Multiple Cores High-Temperature Cables
Multi-conductor fluorine plastic and silicone rubber cables for control panels, instrument racks, and automation cabinets.
What Are Multiple Cores Cables?
Multiple cores cables bundle 2 or more individually insulated high-temperature conductors -- fluorine plastic or silicone rubber -- inside a single outer jacket, instead of running separate single-conductor wires side by side. That matters in control panels, instrument racks, and automation cabinets where routing a dozen separate high-temp wires through a gland or conduit is impractical: one multi-core cable does the job of several single conductors while taking up a fraction of the routing space, and shielded constructions (FFRP, KFFRP) add a braided shield for signal and control circuits running near electrical noise.
Choosing Insulation and Shielding for Multi-Core Cable
The first decision is insulation family: fluorine plastic (FF/FFRP-3, KFF/KFFRP-3) or silicone rubber (YGZ, YGZP). Fluorine-insulated multi-core cable suits signal and control wiring up to 200°C with tighter, more consistent core dimensions, useful where multiple cores need to fit a specific connector pinout. Silicone-insulated multi-core cable (YGZ, YGZP) trades some of that dimensional precision for better flexibility and is the more common choice for power distribution in mobile or vibration-prone equipment rather than fixed instrumentation.
Shielding is the second decision, and it's not optional in every application -- it's specifically for circuits sharing routing with variable-frequency drives, motor leads, or other electrical noise sources. KFF/KFFRP-3's overall tinned-copper braid shield exists to protect low-level control and feedback signals from that induced interference; running an unshielded FF/FFRP-3 cable next to a VFD feeder risks exactly the kind of signal corruption the shield is there to prevent. For straightforward power distribution without adjacent noise sources, the unshielded YGZ or YGZP constructions are the simpler and lower-cost choice.
2-7 Cores
Multiple insulated conductors in one jacket -- compact routing versus separate single-conductor wires.
Shielded Options
FFRP / KFFRP constructions add a tinned-copper braid shield for noise-sensitive control and signal circuits.
Up to 200°C
Fluorine plastic or silicone rubber insulated cores rated for high-temperature panel and cabinet wiring.
Applications
Control Panels
- Control cabinet wiring
- Instrument panel wiring
- Multi-point signal runs
Automation
- Servo and motor control wiring
- VFD-adjacent shielded circuits
- Automated equipment wiring
Power Distribution
- Mobile equipment power runs
- Vibration-prone installations
- Compact panel routing
Need a Custom Core Count or Shielding Spec?

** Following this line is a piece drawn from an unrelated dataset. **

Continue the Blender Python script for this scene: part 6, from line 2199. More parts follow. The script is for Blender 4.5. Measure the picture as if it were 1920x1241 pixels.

Our engineering team can match conductor stranding, wall thickness, and color coding to your exact requirement.
Multiple Cores Cables FAQ
When do I need a shielded multi-core cable (KFF/KFFRP-3) instead of unshielded (FF/FFRP-3)?
Specify shielded construction whenever the cable shares routing with VFDs, motor leads, or other sources of electrical noise -- the braided shield protects low-level control and feedback signals from induced interference. For power distribution without nearby noise sources, unshielded is sufficient.
What's the difference between fluorine-insulated (FF/FFRP) and silicone-insulated (YGZ/YGZP) multi-core cable?
Fluorine-insulated cable has tighter, more consistent core dimensions and suits fixed instrumentation and signal wiring. Silicone-insulated cable is more flexible and better suited to power distribution in mobile or vibration-prone equipment.
How many conductors can these cables carry?
Current constructions in this family range from 3 to 4 cores. For higher core counts, contact our engineering team -- custom conductor counts are available on request.
What's the temperature rating for multi-core high-temp cable?
Up to 200°C across this family, consistent with the fluorine plastic and silicone rubber insulation systems used in the individual cores.